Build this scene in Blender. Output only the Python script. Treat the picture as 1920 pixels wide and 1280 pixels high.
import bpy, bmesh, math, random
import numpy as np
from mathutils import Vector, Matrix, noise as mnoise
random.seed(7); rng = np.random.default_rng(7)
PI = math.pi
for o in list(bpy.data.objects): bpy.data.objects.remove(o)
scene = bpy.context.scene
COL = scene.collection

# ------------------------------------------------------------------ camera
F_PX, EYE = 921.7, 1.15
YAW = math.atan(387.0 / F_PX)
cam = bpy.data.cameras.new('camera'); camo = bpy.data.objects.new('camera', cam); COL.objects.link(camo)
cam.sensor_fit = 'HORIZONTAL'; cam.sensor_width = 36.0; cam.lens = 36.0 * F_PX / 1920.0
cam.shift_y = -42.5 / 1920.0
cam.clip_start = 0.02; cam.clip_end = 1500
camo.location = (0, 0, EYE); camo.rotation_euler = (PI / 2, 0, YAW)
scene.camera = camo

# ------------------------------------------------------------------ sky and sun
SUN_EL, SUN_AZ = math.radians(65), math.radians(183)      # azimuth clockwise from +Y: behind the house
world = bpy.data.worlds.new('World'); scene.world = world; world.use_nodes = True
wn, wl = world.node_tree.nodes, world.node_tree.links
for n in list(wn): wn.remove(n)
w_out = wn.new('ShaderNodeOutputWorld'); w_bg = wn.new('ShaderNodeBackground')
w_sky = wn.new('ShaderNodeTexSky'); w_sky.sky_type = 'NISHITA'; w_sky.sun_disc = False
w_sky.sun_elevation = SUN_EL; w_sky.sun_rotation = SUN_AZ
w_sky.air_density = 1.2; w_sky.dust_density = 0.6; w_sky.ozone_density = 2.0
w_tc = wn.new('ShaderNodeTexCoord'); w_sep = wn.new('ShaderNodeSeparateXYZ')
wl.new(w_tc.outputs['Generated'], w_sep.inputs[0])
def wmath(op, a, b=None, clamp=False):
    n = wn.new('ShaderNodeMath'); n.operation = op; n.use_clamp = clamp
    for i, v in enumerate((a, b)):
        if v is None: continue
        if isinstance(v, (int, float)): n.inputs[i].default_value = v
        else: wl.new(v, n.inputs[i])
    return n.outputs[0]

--

### Exercise goal
Repeat the preceding lines exactly, please, every one of them.

### Full output
Build this scene in Blender. Output only the Python script. Treat the picture as 1920 pixels wide and 1280 pixels high.
import bpy, bmesh, math, random
import numpy as np
from mathutils import Vector, Matrix, noise as mnoise
random.seed(7); rng = np.random.default_rng(7)
PI = math.pi
for o in list(bpy.data.objects): bpy.data.objects.remove(o)
scene = bpy.context.scene
COL = scene.collection

# ------------------------------------------------------------------ camera
F_PX, EYE = 921.7, 1.15
YAW = math.atan(387.0 / F_PX)
cam = bpy.data.cameras.new('camera'); camo = bpy.data.objects.new('camera', cam); COL.objects.link(camo)
cam.sensor_fit = 'HORIZONTAL'; cam.sensor_width = 36.0; cam.lens = 36.0 * F_PX / 1920.0
cam.shift_y = -42.5 / 1920.0
cam.clip_start = 0.02; cam.clip_end = 1500
camo.location = (0, 0, EYE); camo.rotation_euler = (PI / 2, 0, YAW)
scene.camera = camo

# ------------------------------------------------------------------ sky and sun
SUN_EL, SUN_AZ = math.radians(65), math.radians(183)      # azimuth clockwise from +Y: behind the house
world = bpy.data.worlds.new('World'); scene.world = world; world.use_nodes = True
wn, wl = world.node_tree.nodes, world.node_tree.links
for n in list(wn): wn.remove(n)
w_out = wn.new('ShaderNodeOutputWorld'); w_bg = wn.new('ShaderNodeBackground')
w_sky = wn.new('ShaderNodeTexSky'); w_sky.sky_type = 'NISHITA'; w_sky.sun_disc = False
w_sky.sun_elevation = SUN_EL; w_sky.sun_rotation = SUN_AZ
w_sky.air_density = 1.2; w_sky.dust_density = 0.6; w_sky.ozone_density = 2.0
w_tc = wn.new('ShaderNodeTexCoord'); w_sep = wn.new('ShaderNodeSeparateXYZ')
wl.new(w_tc.outputs['Generated'], w_sep.inputs[0])
def wmath(op, a, b=None, clamp=False):
    n = wn.new('ShaderNodeMath'); n.operation = op; n.use_clamp = clamp
    for i, v in enumerate((a, b)):
        if v is None: continue
        if isinstance(v, (int, float)): n.inputs[i].default_value = v
        else: wl.new(v, n.inputs[i])
    return n.outputs[0]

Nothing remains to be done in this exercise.